Putin’s ‘risk appetite’

Berrier spoke at a panel with other senior officials at the intelligence community’s Intelligence and National Security Summit at National Harbor in Maryland just outside Washington.

CIA Deputy Director David Cohen said that Putin’s “risk appetite” should not be underestimated.

“I don’t think we should underestimate Putin’s adherence to his original agenda, which was to control Ukraine.
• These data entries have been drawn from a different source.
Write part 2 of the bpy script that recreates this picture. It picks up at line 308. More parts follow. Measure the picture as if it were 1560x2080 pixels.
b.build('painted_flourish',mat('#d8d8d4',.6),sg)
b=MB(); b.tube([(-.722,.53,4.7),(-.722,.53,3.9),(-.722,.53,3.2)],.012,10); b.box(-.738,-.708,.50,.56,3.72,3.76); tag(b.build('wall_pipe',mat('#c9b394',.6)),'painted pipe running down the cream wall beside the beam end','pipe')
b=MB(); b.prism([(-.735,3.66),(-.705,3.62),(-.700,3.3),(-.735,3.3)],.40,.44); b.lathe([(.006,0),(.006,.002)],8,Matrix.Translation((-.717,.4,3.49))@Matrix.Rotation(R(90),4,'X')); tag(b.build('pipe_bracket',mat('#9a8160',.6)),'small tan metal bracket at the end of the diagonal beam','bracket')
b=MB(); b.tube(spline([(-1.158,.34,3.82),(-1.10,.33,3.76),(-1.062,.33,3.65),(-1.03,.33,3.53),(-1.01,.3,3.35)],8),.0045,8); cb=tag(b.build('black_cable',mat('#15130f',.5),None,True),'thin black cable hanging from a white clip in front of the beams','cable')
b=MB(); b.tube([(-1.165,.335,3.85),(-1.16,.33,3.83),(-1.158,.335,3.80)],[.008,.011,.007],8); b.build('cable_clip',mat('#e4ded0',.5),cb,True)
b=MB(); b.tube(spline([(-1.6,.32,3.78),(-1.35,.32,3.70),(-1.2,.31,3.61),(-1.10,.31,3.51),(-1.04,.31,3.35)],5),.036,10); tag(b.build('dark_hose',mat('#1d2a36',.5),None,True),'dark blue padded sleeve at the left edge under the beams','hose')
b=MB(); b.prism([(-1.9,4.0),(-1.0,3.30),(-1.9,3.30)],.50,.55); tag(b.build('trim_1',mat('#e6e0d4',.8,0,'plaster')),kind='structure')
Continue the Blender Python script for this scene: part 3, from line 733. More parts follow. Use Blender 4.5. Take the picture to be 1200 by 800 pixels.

I don’t think we’ve seen any reason to believe he has moved off that.”

Separately, at the Shanghai Cooperation Organisation summit in Uzbekistan on Friday, Putin promised to press ahead with his attack on Ukraine and warned that Moscow could ramp up its strikes on the country’s infrastructure if Ukrainian forces target facilities in Russia.

Putin said the “liberation” of Ukraine’s entire eastern Donbas region was Russia’s main military goal and that he saw no need to revise it.

“We aren’t in a rush,” the Russian leader said.

US military officials said on Friday that two new surface-to-air missile systems and counter-artillery radars (NASAMS) will be delivered to Ukraine.

Pentagon Press Secretary Air Force Brigadier General Pat Ryder said that “two NASAMS are expected to be delivered within the next two months or so”.

The White House said it was the 21st time that the defence department has pulled weapons and other equipment off the shelves to deliver to Ukraine.

Speaking on Tuesday, Ryder said that Western weapons and supplies had played a role in the success of the current Ukrainian counteroffensive.

According to Ryder, US officials and their counterparts from almost 50 nations have pledged to keep the supply chain of weaponry to Ukraine moving, and to also increase aid for the mid and long-term defence of Ukraine.

A senior defence official told reporters the NASAMS are intended to help Ukraine transition away from using Soviet-era air defence systems that, besides being well known to the Russians, have to be repaired with spare parts that are hard to procure.

The US has committed more than $8.8bn in weapons and military training to Ukraine, whose leaders have sought more help from Western allies to repel larger and more heavily equipped Russian forces.